Esiste un’autrice, poco ricordata e completamente tagliata fuori dal canone, a cui la letteratura del Novecento deve tanto e riconosce poco. Si chiama Rina Faccio, ma ha scelto di lasciare il mondo come Sibilla Aleramo. Una donna, come il titolo del suo capolavoro autobiografico, che all’inizio del 1900 già insisteva sul tema dell’autocoscienza, che il femminismo internazionale affronterà solo oltre 60 anni dopo.
Buongiorno… Sibilla o Rina? Come preferisce essere chiamata?
Sibilla… Rina appartiene a una vita passata.
Come ricorda la sua infanzia in quella vita nei panni di Rina?
Per tanti anni mi capitava di guardare alla mia prima gioventù come a un’alba dorata, a un’armonia perfetta che chiamavo “felicità”. Un sogno, più che un ricordo, che s’infrangeva in mille schegge non appena la realtà mi riportava al tempo presente. Ora, che ho imparato a guardare al mio passato con occhi lucidi e disillusi, mi chiedo se forse neanche da bambina io sia mai stata pienamente felice e se sia proprio in quegli anni che ho covato dentro quel bisogno d’amore che mi ha condizionato per l’intera esistenza.
È il 1906 quando pubblica Una Donna, un libro assolutamente in anticipo sui tempi che ha segnato un momento spartiacque all’interno della letteratura italiana del XX secolo. Da cosa nasce quest’opera così innovatrice?
Non avevo pianificato di scrivere Una Donna, non è stata una costruzione a tavolino. Sentivo dentro una forza irrefrenabile che mi struggeva e mi chiedeva di dare voce all’amore e al dolore che avevo dentro, nel tentativo di raccontare attraverso la mia vita di donna, uno spaccato sul mondo femminile d’inizio secolo. Speravo di indicare a me stessa e alle mie lettrici un percorso possibile di rinascita ed emancipazione dall’ideologia del sacrificio femminile.
In che modo quegli anni sono stati per lei una “inascita”?
Come ti dicevo, sono nata Rina Faccio, ma questo nome ormai mi stava stretto, mi riportava a una vita che non sentivo più mia: una vita di profondo vuoto e sofferenza, di occasioni mancate. Per questo nel 1902 ho lasciato mio marito — se vogliamo definire “marito” un uomo che sono stata costretta a sposare dopo che mi ha violentata, come se fossi io a dover riparare a quell’orrore — e, con grande sofferenza, mio figlio Walter. Mi sono trasferita a Roma e ho cominciato a scrivere: tra i fogli di carta e l’incessante battaglia con la mia coscienza, è nata Sibilla.

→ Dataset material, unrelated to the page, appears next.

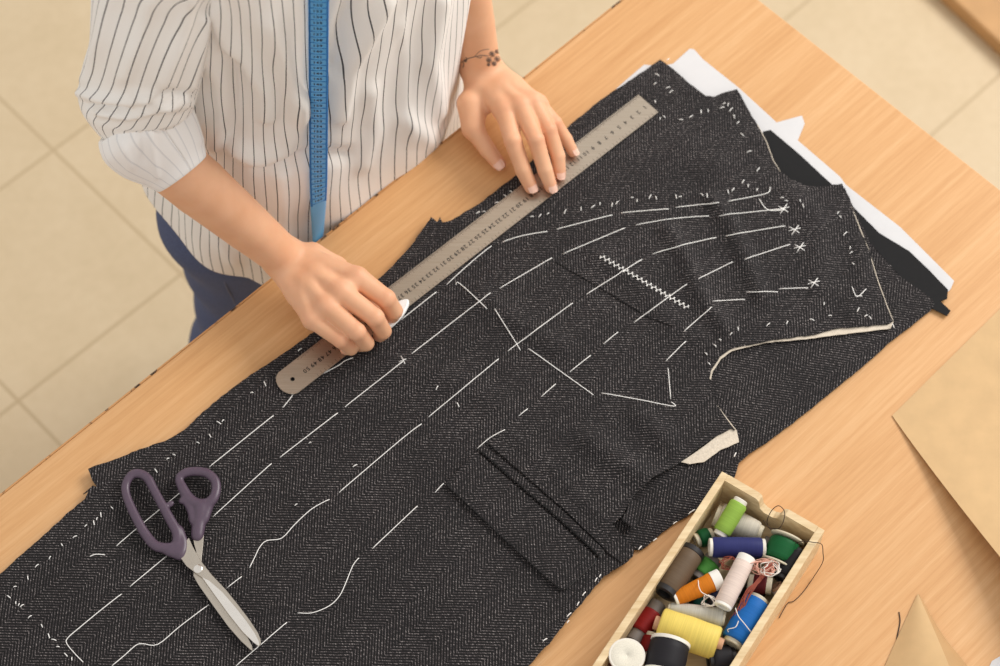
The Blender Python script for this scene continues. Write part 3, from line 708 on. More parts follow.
# ---- spools
def Q(cx,cy,z): return tp(590+.3094*cx,460+.3094*cy,TZ+z)
def winding(p0,ax,prof,mat,parent,name='thread_winding',n=36):
    m=MB(); m.lathe(p0,ax,prof,n); L=[d for d,r in prof]
    uv=[]
    for (d,r) in prof:
        for k in range(n): uv.append((k/n,d+ (.0 if r else 0)))
    o=mesh_obj(name,m.v,m.f,mat,parent,True,uv); return autosmooth(o,50)
def spool(p,q,r,tmat,label,core='plastic_white',r2=None,capl=.004,kind='tube',capmat=None,cap_r=.78,ends=(1,1),group=None):
    """a tube of wound thread from p to q: parts core (hollow tube) and thread_winding"""
    ax=(q-p); L=ax.length; ax=ax.normalized(); r2=r2 or r
    c=(p+q)/2; root=empty('thread_spool',tuple(c),label,'spool of thread',group)
    a0=-.0 ; cr=r*cap_r; cr2=r2*cap_r; e0,e1=ends
    x0=capl*e0; x1=L-capl*e1
    wprof=[(x0,cr*.6),(x0+.0003,r*.90),(x0+.0022,r),(L*.3,r*1.0+(r2-r)*.3),(L*.5,(r+r2)/2*1.03),(L*.7,r+(r2-r)*.7),(x1-.0022,r2),(x1-.0003,r2*.90),(x1,cr2*.6)]
    winding(p,ax,wprof,M['t_'+tmat],root)
    m=MB(); 
    if kind=='tube':
        m.lathe(p,ax,[(0.0008,cr*.55),(0,cr*.62),(0,cr*.92),(.0006,cr),(capl+.001,cr),(capl+.001,cr*.55),(L-capl-.001,cr2*.55),(L-capl-.001,cr2),(L-.0006,cr2),(L,cr2*.92),(L,cr2*.62),(L-.0008,cr2*.55),(.0008,cr*.55)],32)
    elif kind=='flange':
        m.lathe(p,ax,[(0.0006,r*.35),(0,r*.40),(0,r*1.08),(.0005,r*1.12),(.0016,r*1.12),(.0022,r*1.05),(.003,r*.5),(L-.003,r2*.5),(L-.0022,r2*1.05),(L-.0016,r2*1.12),(L-.0005,r2*1.12),(L,r2*1.08),(L,r2*.40),(L-.0006,r2*.35),(.0006,r*.35)],36)
    o=autosmooth(m.build('spool_core',M[core],root)); 
    return root
spool(Q(489,128,.046),Q(418,246,.034),.0092,'lime','lime green spool with a white cap leaning against the end of the thread box','plastic_white')
spool(Q(404,178,.022),Q(556,240,.020),.0150,'bone','thick off-white cone of thread lying under the lime green spool','plastic_cream',r2=.011)
spool(Q(340,262,.022),Q(398,240,.022),.0090,'dkgreen','small dark green spool half hidden left of the navy one','plastic_cream')
spool(Q(384,282,.038),Q(566,284,.036),.0102,'navy','navy blue spool with an open white end, lying across the box below the lime one','plastic_white',capl=.003,cap_r=.88)
spool(Q(640,248,.036),Q(602,338,.030),.0155,'green','thick deep green spool with cream flanges near the box notch','plastic_cream',kind='flange')
spool(Q(676,292,.034),Q(614,388,.032),.0112,'black','glossy black spool against the right wall of the thread box, beside the green one','plastic_black')
spool(Q(336,290,.034),Q(240,434,.034),.0125,'brown','brown thread spool with black ends leaning on the left wall of the box','plastic_black',kind='tube',cap_r=1.0,capl=.0045)
spool(Q(402,318,.020),Q(345,388,.018),.0120,'midgreen','leaf green spool with a grey end between the brown and orange spools','plastic_grey',capl=.006)
spool(Q(424,382,.040),Q(272,450,.034),.0100,'orange','orange spool with a square white paper end crossing the middle of the box','paper_cap',r2=.0074,capl=.0085,cap_r=1.0,ends=(1,.05))
spool(Q(508,312,.050),Q(427,476,.044),.0094,'blush','pale pink spool lying on top of the others in the middle','paper_cap',capl=.006,cap_r=.95,ends=(1,.3))
spool(Q(588,408,.030),Q(510,396,.028),.0095,'maroon','maroon spool with an open cream end under the tangle of loose threads','plastic_cream',capl=.005,cap_r=.9)
spool(Q(548,445,.036),Q(458,598,.032),.0135,'blue','bright blue spool with a cream end along the right wall of the box','plastic_cream',cap_r=.72)
spool(Q(252,478,.030),Q(436,514,.030),.0062,'silver','slim pale grey cone of thread above the yellow spool','plastic_cream',r2=.0105,capl=.002)
spool(Q(208,524,.034),Q(430,600,.034),.0165,'yellow','big pale yellow spool with pink cardboard ends lying across the box','cardboard',cap_r=.42,capl=.005)
spool(Q(262,583,.044),Q(232,700,.042),.0190,'charcoal','wide black spool with a white rim in front of the yellow one','plastic_white',cap_r=1.02,capl=.003)
spool(Q(222,462,.022),Q(140,588,.020),.0105,'red','dark red spool with grey ends low beside the left wall','plastic_grey',capl=.011)
spool(Q(205,560,.024),Q(182,640,.020),.0095,'red','red spool mostly hidden between the white-topped spool and the yellow one','plastic_cream')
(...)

A partire dagli anni ’40, a mio parere, una non casuale coincidenza con l’inizio della guerra, la sua scrittura vira quasi esclusivamente verso la forma diaristica. A cosa è dovuto questo cambio di registro?
Non mi è mai sembrato un cambiamento drastico, da un certo punto in poi ho solo compreso qual era l’unica forma adeguata a portare avanti la mia opera di verità, il racconto di me e della mia vita per tentare di esorcizzare il dolore che avevo dentro. Questa forma è il diario.